January 18, 2006, 5:04 PM — Bruce Taylor recently spoke with Dr. Phillip Laplante and Thomas Costello, co-authors of "CIO Wisdom II: More Best Practices". The discussion touches on best practices and lessons learned from CIOs. Following is an edited transcript of that conversation. You may also listen to the original interview here.
Hi. I'm Bruce Taylor, and this is Voices on ITworld. Today we're talking about IT leadership, in a time when it's becoming evermore challenging. To be a successful CIO, an IT executive in today's world, requires one part vision and philosophy, one part business strategy, one part technical prowess, and one part human, social, and behavioral awareness. And in my personal view, no one part out weighs the importance of each of the others. My guests today have that balance clearly in mind in their most recent book, entitled CIO Wisdom II: More Best Practices. It is a detailed, rigorous, realistic work based on proven in the trenches solutions from world-class CIOs. The authors are, first, Dr. Phillip Laplante who directs the CIO Institute, a knowledge community of practice for CIOs, based in Philadelphia, and a sought after executive mentor and coach. Welcome to the program, Phil.

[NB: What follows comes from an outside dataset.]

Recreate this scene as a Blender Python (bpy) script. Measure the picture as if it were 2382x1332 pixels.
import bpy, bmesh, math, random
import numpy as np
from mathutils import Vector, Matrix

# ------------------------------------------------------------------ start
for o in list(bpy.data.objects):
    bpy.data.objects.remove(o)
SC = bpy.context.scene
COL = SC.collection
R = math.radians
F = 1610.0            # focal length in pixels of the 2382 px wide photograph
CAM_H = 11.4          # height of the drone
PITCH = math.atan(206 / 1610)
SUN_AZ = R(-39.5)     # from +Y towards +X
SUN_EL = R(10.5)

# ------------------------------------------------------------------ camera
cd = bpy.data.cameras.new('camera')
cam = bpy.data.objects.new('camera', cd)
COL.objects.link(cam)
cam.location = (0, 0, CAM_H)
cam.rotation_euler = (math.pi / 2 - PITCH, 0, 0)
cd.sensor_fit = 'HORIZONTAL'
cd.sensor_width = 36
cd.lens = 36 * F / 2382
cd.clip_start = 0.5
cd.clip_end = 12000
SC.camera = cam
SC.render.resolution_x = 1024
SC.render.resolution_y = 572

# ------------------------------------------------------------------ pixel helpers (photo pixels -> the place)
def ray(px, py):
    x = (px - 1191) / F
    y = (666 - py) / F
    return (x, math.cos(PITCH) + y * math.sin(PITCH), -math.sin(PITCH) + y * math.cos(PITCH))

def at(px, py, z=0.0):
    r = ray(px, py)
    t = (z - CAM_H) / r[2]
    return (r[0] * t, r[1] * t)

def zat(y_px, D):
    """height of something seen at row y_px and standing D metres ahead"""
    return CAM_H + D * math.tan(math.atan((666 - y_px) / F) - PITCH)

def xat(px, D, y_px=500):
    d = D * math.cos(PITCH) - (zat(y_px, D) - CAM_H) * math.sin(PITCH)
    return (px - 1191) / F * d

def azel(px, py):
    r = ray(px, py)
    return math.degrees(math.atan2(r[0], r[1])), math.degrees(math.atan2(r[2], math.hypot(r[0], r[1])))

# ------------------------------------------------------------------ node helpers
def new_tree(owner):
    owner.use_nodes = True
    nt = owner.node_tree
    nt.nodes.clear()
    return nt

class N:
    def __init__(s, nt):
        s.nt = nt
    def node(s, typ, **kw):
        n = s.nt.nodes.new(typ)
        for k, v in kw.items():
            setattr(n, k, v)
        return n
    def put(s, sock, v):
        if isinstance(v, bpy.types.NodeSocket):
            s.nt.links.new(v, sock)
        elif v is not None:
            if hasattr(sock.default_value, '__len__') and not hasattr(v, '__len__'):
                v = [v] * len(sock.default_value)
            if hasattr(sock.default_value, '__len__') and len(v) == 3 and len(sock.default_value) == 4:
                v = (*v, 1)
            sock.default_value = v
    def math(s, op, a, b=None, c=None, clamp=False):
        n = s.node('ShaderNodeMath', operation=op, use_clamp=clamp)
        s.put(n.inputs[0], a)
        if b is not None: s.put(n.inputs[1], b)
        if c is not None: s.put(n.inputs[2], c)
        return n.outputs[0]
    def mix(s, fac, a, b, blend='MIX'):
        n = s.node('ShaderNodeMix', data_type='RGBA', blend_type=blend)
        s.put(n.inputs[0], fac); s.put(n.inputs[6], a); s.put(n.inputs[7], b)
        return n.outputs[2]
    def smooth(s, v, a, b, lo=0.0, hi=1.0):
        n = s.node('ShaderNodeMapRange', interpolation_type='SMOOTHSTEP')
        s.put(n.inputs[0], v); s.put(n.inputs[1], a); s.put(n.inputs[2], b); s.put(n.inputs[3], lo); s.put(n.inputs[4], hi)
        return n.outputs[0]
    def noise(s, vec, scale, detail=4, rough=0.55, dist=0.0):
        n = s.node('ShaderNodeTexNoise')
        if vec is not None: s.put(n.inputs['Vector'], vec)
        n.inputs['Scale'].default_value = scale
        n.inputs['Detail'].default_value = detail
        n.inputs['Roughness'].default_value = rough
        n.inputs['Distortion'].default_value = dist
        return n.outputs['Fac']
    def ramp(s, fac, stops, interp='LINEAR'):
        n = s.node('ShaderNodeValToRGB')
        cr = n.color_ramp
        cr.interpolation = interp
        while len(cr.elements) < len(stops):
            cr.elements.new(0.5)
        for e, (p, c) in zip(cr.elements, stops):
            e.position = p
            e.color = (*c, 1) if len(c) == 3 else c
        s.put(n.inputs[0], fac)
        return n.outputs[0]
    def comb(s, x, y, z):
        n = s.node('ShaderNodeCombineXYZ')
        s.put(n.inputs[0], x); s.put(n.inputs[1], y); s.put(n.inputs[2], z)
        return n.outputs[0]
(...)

Phillip Laplante: Thank you for having me, Bruce.
Bruce Taylor: Also joining us is Tom Costello, CEO of Upstreme, and I spell in case you're running right to Google right now, Upstreme is U-p-s-t-r-e-m-e. A firm dedicated to assisting senior management, boards, and investors in matters relating to the deploying and evaluating of new technology. Gentlemen, before we get started, I'd like to give you each a chance to talk just a bit about your respective work and what you see opening up for your work in 2006. Phillip, why don't you take the first crack at this.
Laplante: Well, thank you very much. First I think that I will be spending a significant amount of time evangelizing the work that we've done in the CIO Wisdom II book. There's a lot of message here from the various contributors, there's a story, there's some themes. And I do want to spend some time promoting this, both to the CIO community in the outside world, to my own students at Penn State University and I ought to put a plug there for that. And we really need to get on the road and evangelize this work. I also have some other work that I've been doing, very closely related to this, that has to do with anti-patterns and dysfunction in IT organizations and I'll be continuing to work on that. And finally, I'm really opening up my own research, applied research in open source software, how to measure its goodness, how to apply it in various settings, how to test and document it. So I hope to be working on those three areas with a lot of enthusiasm this year.

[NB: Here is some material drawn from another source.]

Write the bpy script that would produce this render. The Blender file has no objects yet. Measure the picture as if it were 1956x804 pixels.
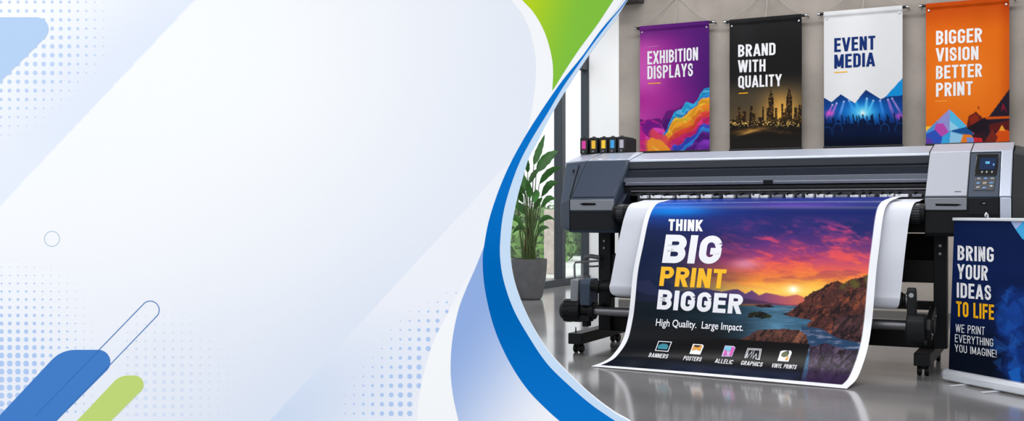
import bpy, bmesh, math, random
import numpy as np
from mathutils import Vector, Matrix
R_ = random.Random(7)
SC = bpy.context.scene
COL = SC.collection
# ------------------------------------------------------------------ camera and measuring helpers
TH = math.radians(27.3); FL = 2016.0; CX, CY = 978.0, 402.0; CH = 1.0
ST, CT = math.sin(TH), math.cos(TH)
def ray(u, v):
    a = (u-CX)/FL; b = (CY-v)/FL
    return Vector((-ST+CT*a, CT+ST*a, b))
CAM = Vector((0, 0, CH))
def atY(u, v, y): r = ray(u, v); return CAM + r*(y/r.y)
def atX(u, v, x): r = ray(u, v); return CAM + r*(x/r.x)
def atZ(u, v, z): r = ray(u, v); return CAM + r*((z-CH)/r.z)
def atP(u, v, p, n):
    r = ray(u, v); n = Vector(n); return CAM + r*((Vector(p)-CAM).dot(n)/r.dot(n))
def art_xy(P):
    """P: (...,3) array of surface points -> coordinates of the printed artwork on a 1956-wide drawing sheet"""
    P = np.asarray(P, float)
    d = -ST*P[..., 0]+CT*P[..., 1]; c = CT*P[..., 0]+ST*P[..., 1]
    return CX+FL*c/d, CY-FL*(P[..., 2]-CH)/d
def lin(c):
    c = np.asarray(c, float)/255.0
    return np.where(c <= .04045, c/12.92, ((c+.055)/1.055)**2.4)
def L4(c): return tuple(float(x) for x in lin(c))+(1.0,)

# ------------------------------------------------------------------ materials
MATS = {}
def mat(name, rgb, rough=.5, metal=0., spec=.5, coat=0., noise=0., nscale=20., bump=0., bscale=200., emit=None, estr=0.):
    if name in MATS: return MATS[name]
    m = bpy.data.materials.new(name); m.use_nodes = True; nt = m.node_tree; b = nt.nodes['Principled BSDF']
    b.inputs['Base Color'].default_value = L4(rgb); b.inputs['Roughness'].default_value = rough
    b.inputs['Metallic'].default_value = metal; b.inputs['Specular IOR Level'].default_value = spec
    b.inputs['Coat Weight'].default_value = coat; b.inputs['Coat Roughness'].default_value = .08
    tc = nt.nodes.new('ShaderNodeTexCoord')
    if noise:
        n = nt.nodes.new('ShaderNodeTexNoise'); n.inputs['Scale'].default_value = nscale; n.inputs['Detail'].default_value = 6
        r = nt.nodes.new('ShaderNodeValToRGB'); e = r.color_ramp.elements
        e[0].position, e[1].position = .3, .7
        base = lin(rgb)
        e[0].color = tuple(base*(1-noise))+(1,); e[1].color = tuple(np.minimum(base*(1+noise), 1))+(1,)
        nt.links.new(tc.outputs['Object'], n.inputs['Vector']); nt.links.new(n.outputs['Fac'], r.inputs['Fac'])
        nt.links.new(r.outputs['Color'], b.inputs['Base Color'])
    if bump:
        n2 = nt.nodes.new('ShaderNodeTexNoise'); n2.inputs['Scale'].default_value = bscale; n2.inputs['Detail'].default_value = 4
        bp = nt.nodes.new('ShaderNodeBump'); bp.inputs['Strength'].default_value = bump; bp.inputs['Distance'].default_value = .01
        nt.links.new(tc.outputs['Object'], n2.inputs['Vector']); nt.links.new(n2.outputs['Fac'], bp.inputs['Height'])
        nt.links.new(bp.outputs['Normal'], b.inputs['Normal'])
    if emit is not None:
        b.inputs['Emission Color'].default_value = L4(emit); b.inputs['Emission Strength'].default_value = estr
    MATS[name] = m; return m
def printmat(name, rough=.45, spec=.4, coat=0.):
    """ink on fabric or paper: the colours of the artwork are stored on the mesh"""
    if name in MATS: return MATS[name]
    m = bpy.data.materials.new(name); m.use_nodes = True; nt = m.node_tree; b = nt.nodes['Principled BSDF']
    a = nt.nodes.new('ShaderNodeVertexColor'); a.layer_name = 'ink'
    nt.links.new(a.outputs['Color'], b.inputs['Base Color'])
    b.inputs['Roughness'].default_value = rough; b.inputs['Specular IOR Level'].default_value = spec
    b.inputs['Coat Weight'].default_value = coat; b.inputs['Coat Roughness'].default_value = .15
    MATS[name] = m; return m

# ------------------------------------------------------------------ mesh building
ORI = {}
class MB:
    def __init__(s): s.v = []; s.f = []; s.c = None
    def add(s, vs, fs):
        b = len(s.v); s.v += [Vector(x) for x in vs]; s.f += [tuple(b+i for i in f) for f in fs]; return s
    def box(s, x0, x1, y0, y1, z0, z1, M=None):
        vs = [Vector(p) for p in [(x0,y0,z0),(x1,y0,z0),(x1,y1,z0),(x0,y1,z0),(x0,y0,z1),(x1,y0,z1),(x1,y1,z1),(x0,y1,z1)]]
        if M: vs = [M @ p for p in vs]
        return s.add(vs, [(3,2,1,0),(4,5,6,7),(0,1,5,4),(1,2,6,5),(2,3,7,6),(3,0,4,7)])
    def loft(s, rings, caps=True):
        n = len(rings[0]); b = len(s.v)
        for r in rings: s.v += [Vector(p) for p in r]
        for k in range(len(rings)-1):
            for i in range(n):
                j = (i+1) % n
                s.f.append((b+k*n+i, b+k*n+j, b+(k+1)*n+j, b+(k+1)*n+i))
        if caps:
            s.f.append(tuple(b+i for i in reversed(range(n)))); s.f.append(tuple(b+(len(rings)-1)*n+i for i in range(n)))
        return s
    def prof(s, yz, x0, x1, yz1=None):
        return s.loft([[(x0, y, z) for y, z in yz], [(x1, y, z) for y, z in (yz1 or yz)]])
    def prism(s, pts, off):
        off = Vector(off); return s.loft([[Vector(p) for p in pts], [Vector(p)+off for p in pts]])
    def tube(s, a, b, r, n=20, r2=None):
        a, b = Vector(a), Vector(b); d = (b-a).normalized()
        x = d.orthogonal().normalized(); y = d.cross(x); r2 = r if r2 is None else r2
        return s.loft([[p+(x*math.cos(2*math.pi*i/n)+y*math.sin(2*math.pi*i/n))*q for i in range(n)] for p, q in ((a, r), (b, r2))])
    def path(s, pts, r, n=8):
        pts = [Vector(p) for p in pts]; rings = []
        ref = Vector((.31, .17, .93))
        for i, p in enumerate(pts):
            d = (pts[min(i+1, len(pts)-1)]-pts[max(i-1, 0)]).normalized()
            x = d.cross(ref).normalized(); y = d.cross(x)
            q = r[i] if isinstance(r, (list, tuple)) else r
            rings.append([p+(x*math.cos(2*math.pi*k/n)+y*math.sin(2*math.pi*k/n))*q for k in range(n)])
        return s.loft(rings)
    def lathe(s, c, prof, n=40):
        return s.loft([[(c[0]+r*math.cos(2*math.pi*i/n), c[1]+r*math.sin(2*math.pi*i/n), c[2]+z) for i in range(n)] for r, z in prof])
    def build(s, name, m, parent=None, bev=0., smooth=0., seg=2):
        me = bpy.data.meshes.new(name)
        o0 = ORI.get(parent.name, Vector()) if parent else Vector()
        me.from_pydata([p-o0 for p in s.v], [], s.f); me.update()
        bm = bmesh.new(); bm.from_mesh(me); bmesh.ops.recalc_face_normals(bm, faces=bm.faces); bm.to_mesh(me); bm.free()
        o = bpy.data.objects.new(name, me); COL.objects.link(o)
        me.materials.append(m)
        if parent: o.parent = parent; ORI[o.name] = o0
        if bev:
            md = o.modifiers.new('edge', 'BEVEL'); md.width = bev; md.segments = seg; md.limit_method = 'ANGLE'; md.angle_limit = math.radians(30)
        if smooth or bev:
            me.polygons.foreach_set('use_smooth', [True]*len(me.polygons))
            me.set_sharp_from_angle(angle=math.radians(smooth or 35))
        return o
def thing(name, label, cat, loc, group=None):
    o = bpy.data.objects.new(name, None); COL.objects.link(o); o.location = loc
    o.empty_display_size = .1
    ORI[o.name] = Vector(loc); o['label'] = label; o['category'] = cat
    if group: o['group'] = group
    return o
def tag(o, label, cat, group=None, kind=None):
    o['label'] = label; o['category'] = cat
    if group: o['group'] = group
    if kind: o['kind'] = kind
    return o
def struct(o): o['kind'] = 'structure'; return o
def grid_print(name, P, C, m, parent, marks=()):
    """P (n,k,3) points and C (n,k,3) ink colours -> one sheet mesh"""
    n, k = P.shape[:2]; o0 = np.array(ORI.get(parent.name, Vector()) if parent else (0, 0, 0))
    me = bpy.data.meshes.new(name)
    idx = np.arange(n*k).reshape(n, k)
    q = np.stack([idx[:-1, :-1], idx[1:, :-1], idx[1:, 1:], idx[:-1, 1:]], -1).reshape(-1, 4)
    vs, fs, cs = (P-o0).reshape(-1, 3).tolist(), q.tolist(), [C.reshape(-1, 3)]
    for poly, c in marks:
        fs.append(list(range(len(vs), len(vs)+len(poly)))); vs += [tuple(Vector(p)-Vector(o0)) for p in poly]; cs.append(np.tile(np.asarray(c), (len(poly), 1)))
    me.from_pydata(vs, [], fs); me.update()
    a = me.color_attributes.new('ink', 'FLOAT_COLOR', 'POINT'); cs = np.concatenate(cs)
    buf = np.ones((len(cs), 4), np.float32); buf[:, :3] = cs; a.data.foreach_set('color', buf.ravel())
    me.polygons.foreach_set('use_smooth', [True]*len(me.polygons))
    me.materials.append(m)
    o = bpy.data.objects.new(name, me); COL.objects.link(o)
    if parent: o.parent = parent; ORI[o.name] = ORI.get(parent.name, Vector())
    return o
def cat_rom(pts, n):
    pts = [np.asarray(p, float) for p in pts]; pts = [2*pts[0]-pts[1]]+pts+[2*pts[-1]-pts[-2]]
    out = []; m = len(pts)-3
    for q in np.linspace(0, m, n):
        i = min(int(q), m-1); t = q-i; a, b, c, d = pts[i:i+4]
        out.append(.5*((2*b)+(-a+c)*t+(2*a-5*b+4*c-d)*t*t+(-a+3*b-3*c+d)*t**3))
    return np.array(out)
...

Taylor: So let me ask you one follow-on question before we go to Tom. Give me, give our listeners, one to three predictions for 2006, in the IT universe.
Laplante: Okay, first prediction, I think that the use of offshore providers is going to be increasingly challenged, as a viable business strategy. It's going to be called into question much more frequently. It's no longer going to be a reach-for-without-thinking kind of solution. The second thing I think we'll be seeing in 2006 relates to the open source movement. I think CIOs are going to be looking even more aggressively at using open source solutions, particularly in places where they haven't been looking at them before. I want to say, in places where open source has been considered verboten in mission critical systems, in secure systems. I think it's too viable of a solution space to be ignored. And I guess the third prediction I have will be in hiring. I think that it's clear that the ebb of hiring in the United States, of IT, of indigenous IT workers has been reached, I think CIOs are already beginning to staff up. I think the employment outlook is going to be looking much better for the IT workforce in this country and I think that bodes well for a lot of folks in the academic community, in the research communities and in the industrial sectors.
Taylor: And let me ask, just my final question onto your last point. Do we have an IT workforce that's ready for the new world?